Christians don’t have a right to unrestricted knowledge of what God does outside of his Son. We can shake our fists at the sky. We can beg and bargain for more information. We can claim our need to know God’s will, but outside of Jesus, God safeguards his secrets.

We usually don’t stop to consider that if we know something about God’s will, our enemies know it too: sin, death, and Satan know it. The importance for God to keep his will out of the hands of his enemies isn’t up for debate. It’s a matter of our survival. Anything we may learn about God’s will outside of what’s revealed to us by Jesus is a threat to our eternal salvation because of the power and authority of sin, death, and hell.

When we demand that God reveal his will to us, we’re so binary in our thinking we don’t consider that perhaps God’s will isn’t a singular thing. Maybe it’s two things at once. First, God’s will is what he commands us to do and leave undone. For example, Paul writes, “This is the will of God, your sanctification: that you abstain from sexual immorality” (1 Thess 4:3). God commands holiness, sanctification, and sexual purity. This is his will. Then Paul writes, “Give thanks in all circumstances; for this is the will of God in Christ Jesus for you” (1 Thess 5:18). And, as John writes, “whoever does the will of God abides forever” (1 John 2:17). But, there’s the rub. We all die. So who can then claim to have fulfilled God’s will? Who can do what God commands? Who can even give thanks in all circumstances? This brings us to the second aspect of God’s will.

The real question we must ask about God’s will isn’t, “God, command us according to your will and we’ll do it,” but, “God, what are you willing to do for us who can’t do what you command?”

In Gethsemane, Jesus said, “My Father, if it is possible, let this cup pass from me; nevertheless, not as I will, but as you will” (Matt 26:39). Here, God’s will is that Jesus must die for the sin of the world.

This had to happen because, as Paul writes, “In him [Christ] we have obtained an inheritance, having been predestined according to the purpose of him who works all things according to the counsel of his will” (Eph 1:11).

So, then, God’s will is that the Son dies for the sin of the world.

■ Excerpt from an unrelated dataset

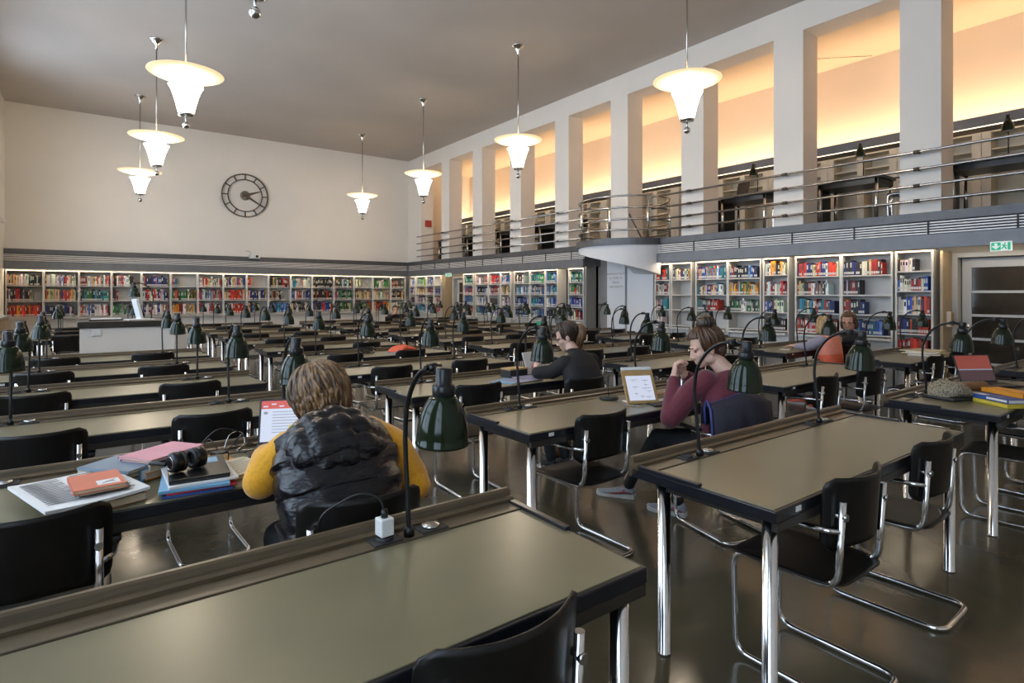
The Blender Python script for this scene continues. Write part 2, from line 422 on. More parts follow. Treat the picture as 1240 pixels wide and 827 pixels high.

Something none of us can accomplish because, as Jesus says, “this is the will of him who sent me, that I should lose nothing of all that he has given me, but raise it up on the last day” (John 6:39).

The real question we must ask about God’s will isn’t, “God, command us according to your will and we’ll do it,” but, “God, what are you willing to do for us who can’t do what you command?”

God’s answer is always the same: “Look at Jesus, there on the cross, crucified for you for the forgiveness of sin. He does for you what you can’t do; he obeys and does all that I’ve commanded.”

God’s will isn’t singular. It’s two things at once. What we call “God’s word of law and gospel.” The one word, God’s will that commands, kills. The other word, God’s will that promises Jesus died for our sin, gives life.

Outside Jesus crucified for the sin of the world, we can’t know God’s will other than to say, “Here’s what God demands we do and leave undone.” It’s a word that shuts us up, increases our trespasses, and kills us. But, God’s will as it’s revealed by Jesus is good news. God’s will is that when Jesus is lifted up, he will draw all people to himself. His blood sets us free from guilt and condemnation to celebrate God’s will, and not demand to know more about his will than what’s revealed to us at Calvary.